Most touring musicals require a few performances to generate positive buzz in a community.

But not “The Book of Mormon” in its boundlessly successful run at the Smith Center. The strong word-of-mouth accounts of the show percolated early.

Specifically, during intermission of the first performance.

“People were still laughing from the first act as they were standing in line at the concessions,” Smith Center President Myron Martin said today, a day after “BOM,” as we came to know it, finished its four-week stay at Reynolds Hall. “They were repeating lines back to each other. It was amazing.”

“The Book of Mormon” opened with expectations as high as the heavens in which the angel Moroni (who in this musical sounded a lot like Mr. Garrison from “South Park,” fittingly enough) descended to counsel Joseph Smith in 1823. But that lofty hype was met — and maybe surpassed.

“It far, far exceeded expectations,” Martin said. “The biggest challenge of a show this popular and successful and good is having to turn away so many friends who wanted to buy tickets.”

Some gold-plated nuggets as “The Book of Mormon” pulled out of Las Vegas after Sunday night’s show:

• As Martin promised, “Every ticket to every show sold out.” That’s about 64,000 tickets, total, for the entire run.

• Martin was on vacation in Lahaina on the island of Maui in Hawaii for two weeks. While away, he received texts every day from people asking for tickets to a “BOM” performance.
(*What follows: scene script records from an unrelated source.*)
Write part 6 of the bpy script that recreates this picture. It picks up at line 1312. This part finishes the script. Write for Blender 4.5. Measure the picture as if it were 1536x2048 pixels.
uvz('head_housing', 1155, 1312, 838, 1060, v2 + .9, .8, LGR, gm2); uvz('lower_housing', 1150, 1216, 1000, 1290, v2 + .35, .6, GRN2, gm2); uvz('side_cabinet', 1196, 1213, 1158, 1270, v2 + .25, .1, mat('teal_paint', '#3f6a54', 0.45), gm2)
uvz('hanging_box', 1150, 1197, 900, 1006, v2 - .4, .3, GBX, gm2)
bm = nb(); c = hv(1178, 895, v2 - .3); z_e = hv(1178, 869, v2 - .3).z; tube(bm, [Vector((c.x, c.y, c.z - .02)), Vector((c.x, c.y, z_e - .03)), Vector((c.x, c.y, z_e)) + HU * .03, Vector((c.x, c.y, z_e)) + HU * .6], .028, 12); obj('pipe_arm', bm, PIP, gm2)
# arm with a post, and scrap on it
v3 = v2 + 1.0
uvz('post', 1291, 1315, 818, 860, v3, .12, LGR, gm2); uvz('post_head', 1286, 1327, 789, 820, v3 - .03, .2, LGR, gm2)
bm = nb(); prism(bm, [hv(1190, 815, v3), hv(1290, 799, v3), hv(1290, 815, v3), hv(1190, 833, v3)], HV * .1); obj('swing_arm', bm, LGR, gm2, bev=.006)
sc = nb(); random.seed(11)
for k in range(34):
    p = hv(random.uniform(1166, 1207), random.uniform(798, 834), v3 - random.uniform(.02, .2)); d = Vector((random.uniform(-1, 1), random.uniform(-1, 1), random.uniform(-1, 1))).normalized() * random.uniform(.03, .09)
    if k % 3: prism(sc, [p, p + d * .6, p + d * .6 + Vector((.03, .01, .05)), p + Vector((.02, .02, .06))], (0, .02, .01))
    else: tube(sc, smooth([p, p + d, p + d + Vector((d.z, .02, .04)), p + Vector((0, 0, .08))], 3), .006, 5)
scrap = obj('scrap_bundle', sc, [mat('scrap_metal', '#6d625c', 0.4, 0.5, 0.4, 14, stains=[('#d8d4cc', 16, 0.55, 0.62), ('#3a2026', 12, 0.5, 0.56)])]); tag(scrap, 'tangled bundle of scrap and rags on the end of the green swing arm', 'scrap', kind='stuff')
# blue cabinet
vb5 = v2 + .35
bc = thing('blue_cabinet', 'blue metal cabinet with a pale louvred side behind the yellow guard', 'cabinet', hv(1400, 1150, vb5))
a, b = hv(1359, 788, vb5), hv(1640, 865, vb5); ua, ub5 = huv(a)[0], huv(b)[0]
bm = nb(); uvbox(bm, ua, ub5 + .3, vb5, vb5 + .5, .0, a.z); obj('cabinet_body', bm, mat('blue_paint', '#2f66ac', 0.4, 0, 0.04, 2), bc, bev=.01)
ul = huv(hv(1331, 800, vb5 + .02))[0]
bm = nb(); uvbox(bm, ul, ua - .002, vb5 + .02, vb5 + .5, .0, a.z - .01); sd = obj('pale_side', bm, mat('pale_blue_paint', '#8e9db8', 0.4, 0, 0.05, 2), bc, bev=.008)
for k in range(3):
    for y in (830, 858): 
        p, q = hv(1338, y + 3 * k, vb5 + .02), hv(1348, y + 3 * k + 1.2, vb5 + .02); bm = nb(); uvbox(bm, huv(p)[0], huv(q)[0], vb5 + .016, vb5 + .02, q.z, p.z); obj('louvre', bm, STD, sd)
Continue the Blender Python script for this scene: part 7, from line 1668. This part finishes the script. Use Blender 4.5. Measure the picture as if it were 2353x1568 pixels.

• “BOM” straddled the end of the last fiscal year (ending June 30) and the start of the current fiscal year. “For the last three weeks of June, to end with the strong numbers from ‘Book of Mormon’ was a perfect way to cap off last year,” Martin said, noting the successful runs of “Evita,” “Once,” “War Horse” and “Les Miserables” over that 12-month span. “To start the first week of July and kick off the new season with a bang is remarkable for us.”

• The production that most closely reflects the high hype of “BOM” has been “Wicked,” due to return for its own four-week residency in October. “We’ll see every ticket sold for ‘Wicked,’ again, the show that started the phenomenon of getting tickets early or risk being shut out of a show,” Martin said. “And now we’re looking forward to ‘Ghost’ (Aug. 12-17), and then we’re launching ‘Kinky Boots’ (Sept. 4-14), which is an amazing performance and another must-see type of production.”

• Even beyond those shows, the Smith Center Broadway Series for 2014-’15 is simply loaded. “Pippin,” which Martin saw in New York and deemed “spectacular,” is in town Nov. 25-30; "Joseph and the Amazing Technicolor Dreamcoat” plays Jan. 20-25; “Nice Work If You Can Get It” plays Feb. 24-March 1; “Newsies” is March 17-22; “Cinderella” is April 28-May 3; and “Annie” is May 26-31.

As Martin says, “It’s a big lineup,” the momentum for which was generated by a group of missionaries, a book and an audience primed to be converted.